Wednesday, March 26, 2008

disgusting ang delusional.

The past weeks have been delusional. I come to work on alternate days and on other days I begin my day at eight in the morning. Design classes are like a necessity for me night now, and in truth, I cannot afford to lose a session. I admit I come in class later than that, and expect to finish the plate in 4 hours, whereas the given time is about 8 hours including doing the conceptual model. After which the professor would discuss and the student shall interact amongst and with him regarding the design problem involved. R says that I have been doing well, I believe I’m lacking something else. I try to be effective and not waste those 9 hours specifically just for drafting and design or I might not have any other day allotted for it because Wednesday and or Thursday would have a totally different schedule, different agenda.

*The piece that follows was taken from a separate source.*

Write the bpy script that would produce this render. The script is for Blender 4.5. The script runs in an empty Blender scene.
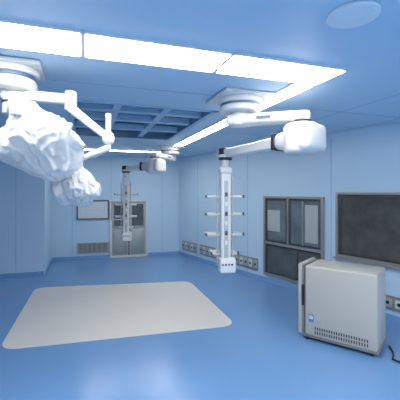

I still need practice. Patience is a virtue but time really is gold and ticks too damn fast.
After class at Morayta, I head straight to the next class in Diliman. Given an hour travel, and leaving the 1st class 30 minutes later than the supposed dismissal time due to extensive criticism of design solutions, I arrive to the next class late. I among to cope anyway and that’s what matters. I know for sure that the given time for us to listen and participate in the next four hours is "review" enough. So I pay attention. Literally paid the school so I would be in attention to all these details I need for architecture, design and construction. Life is a breeze, it means, like Juan Tamad, and should be as easy as swinging on a hammock under the mango tree. But in this case, it has been a breeze, airy, data overload, and fast drifting.


Going to work on the other hand has become automatic to me. As for a robot, doing the usual stuff, Different situations, different projects, but the same way of handling things. As M would say SSDD! I see myself calm, avoiding to stress over work, as I believe, sir it isn’t my business. But I do care about it and its owners, maybe that’s why I was placed in this position. This department, where our department head puts it as the trusted ones of the COO. I have been thinking, maybe I have been too honest or too nice here. Whereas I thought I was different then. J says I have changed for the better. Maybe to fit his habits n attitude here, and for his benefit. But I know I do not like what I have been becoming. This is not what I had expected at all. Again, regret. I know that I should never go sour over the outcome however bad it may be, but I can not understand I how I have managed to stay adapt to an environment, where there seem forces trying to drag me down and keep hidden back for him only to be acknowledged. Being a good officemate and supposedly partner in projects, I do pat his back for a job well done, and so does he sometimes, but more often with hint of sarcasm. No I am not seeking attention, but his actions towards me have led to him doing the work I should be doing. I assume so he’d be noticed now and be given extra credit for it. I work all trades, and with pay for the work of one. It sucks.


On normal days he would try to take all the work and surely, I’d be sitting by my desk doing just a few minor projects. I let him do what he wants n go to meetings not including me now. And then come this morning, when he admits he cannot take too much work n needed a partner. I said then what was I here for? And he would retaliate that it just so happens that I come only alternate days to work. (Due to my classes these days and I cannot jeopardize that, because my complaint refers to the time he have been so dates back to ayah~ F knows when. he says he cannot just schedule meetings on days I’m here. I mean, why can’t he? We do the schedules and submit them to the project managers. He is doing this on purpose. And for what (obvious) reason? I do not want to assume judgement because I fear my hypothesis to be true and see it with disgust.